Raw data:
┌────────
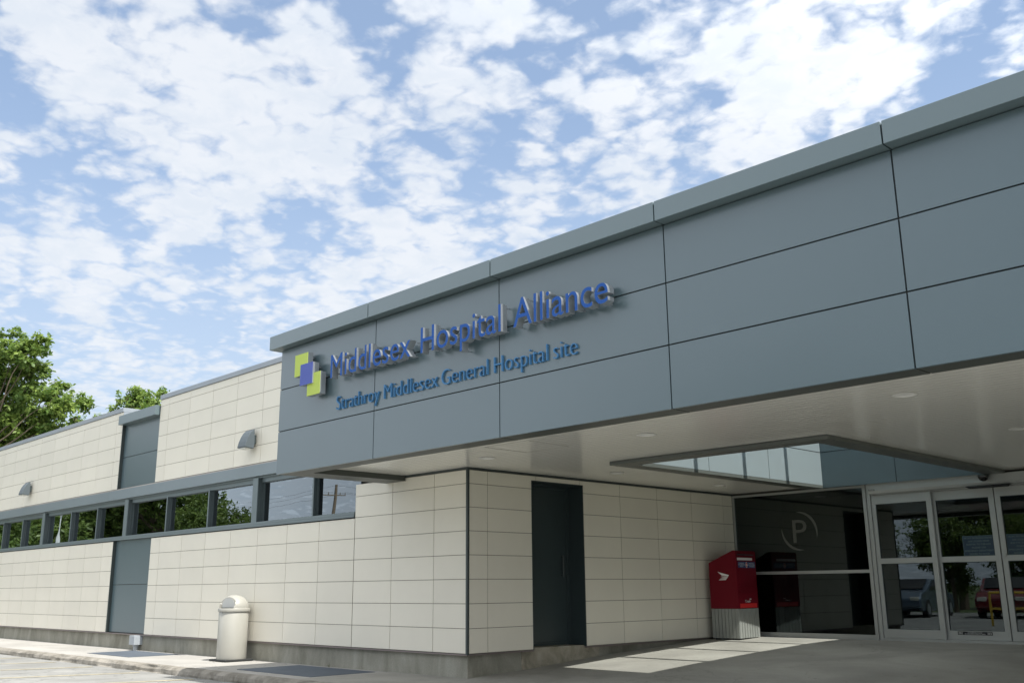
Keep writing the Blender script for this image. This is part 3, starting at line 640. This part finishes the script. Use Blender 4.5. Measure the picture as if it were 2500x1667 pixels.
for wd, a, b in (('Strathroy', -.385, .49), ('Middlesex', .585, 1.555), ('General', 1.625, 2.365), ('Hospital', 2.462, 3.225), ('site', 3.305, 3.615)):
    letters(wd, a, b, 2.934, 3.108, -1.824, -1.80, M['blue2'], M['blue2'], False, 'small_letter', -.020)

# ------------------------------------------------------------------ wall lamps
def wall_lamp(x):
    t = thing('wall_lamp', '', 'wall lamp', (x, 0, 3.38), 'grey wedge lamps on the cream wall')
    m = MB()
    pr = [(-.07, 3.50), (-.095, 3.492), (-.14, 3.445), (-.185, 3.37), (-.22, 3.28), (-.24, 3.20), (-.24, 3.18), (-.075, 3.165), (-.06, 3.24)]
    m.prism(pr, x-.135, x+.135, 'x'); m.build('housing', M['lampgrey'], t, .006)
    m = MB(); m.box(x-.11, x+.11, -.225, -.10, 3.158, 3.176); m.build('lens', M['lens'], t)
    m = MB(); m.box(x-.06, x+.075, -.08, -.0, 3.26, 3.41); m.build('mounting_box', M['dark'], t, .005)
    return t
tag(wall_lamp(-5.60), 'grey wedge lamp on the tall cream wall just left of the canopy')
tag(wall_lamp(-16.62), 'far grey wedge lamp on the low cream wall at the left edge')

# ------------------------------------------------------------------ security camera dome
T = thing('security_camera', 'small black dome camera fixed above the entrance doors', 'camera', (4.30, LY-.13, 2.30))
m = MB(); m.lathe([(.0001, 2.300), (.072, 2.300), (.072, 2.272)], (4.30, LY-.20), 24); m.build('mount', M['dark'], T, smooth=True)
m = MB(); m.lathe([(.068, 2.272), (.066, 2.25), (.055, 2.228), (.036, 2.212), (.015, 2.205), (.0001, 2.204)], (4.30, LY-.20), 24); m.build('dome', mat('smoked_dome', (.01, .01, .01), .08), T, smooth=True)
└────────
Short task: Go from the first line of the listing to the line holding "tag(wall_lamp(-16.62), 'far grey" and, please, transcribe those lines exactly, both included, with no pictures.

Written reply:
Keep writing the Blender script for this image. This is part 3, starting at line 640. This part finishes the script. Use Blender 4.5. Measure the picture as if it were 2500x1667 pixels.
for wd, a, b in (('Strathroy', -.385, .49), ('Middlesex', .585, 1.555), ('General', 1.625, 2.365), ('Hospital', 2.462, 3.225), ('site', 3.305, 3.615)):
    letters(wd, a, b, 2.934, 3.108, -1.824, -1.80, M['blue2'], M['blue2'], False, 'small_letter', -.020)

# ------------------------------------------------------------------ wall lamps
def wall_lamp(x):
    t = thing('wall_lamp', '', 'wall lamp', (x, 0, 3.38), 'grey wedge lamps on the cream wall')
    m = MB()
    pr = [(-.07, 3.50), (-.095, 3.492), (-.14, 3.445), (-.185, 3.37), (-.22, 3.28), (-.24, 3.20), (-.24, 3.18), (-.075, 3.165), (-.06, 3.24)]
    m.prism(pr, x-.135, x+.135, 'x'); m.build('housing', M['lampgrey'], t, .006)
    m = MB(); m.box(x-.11, x+.11, -.225, -.10, 3.158, 3.176); m.build('lens', M['lens'], t)
    m = MB(); m.box(x-.06, x+.075, -.08, -.0, 3.26, 3.41); m.build('mounting_box', M['dark'], t, .005)
    return t
tag(wall_lamp(-5.60), 'grey wedge lamp on the tall cream wall just left of the canopy')
tag(wall_lamp(-16.62), 'far grey wedge lamp on the low cream wall at the left edge')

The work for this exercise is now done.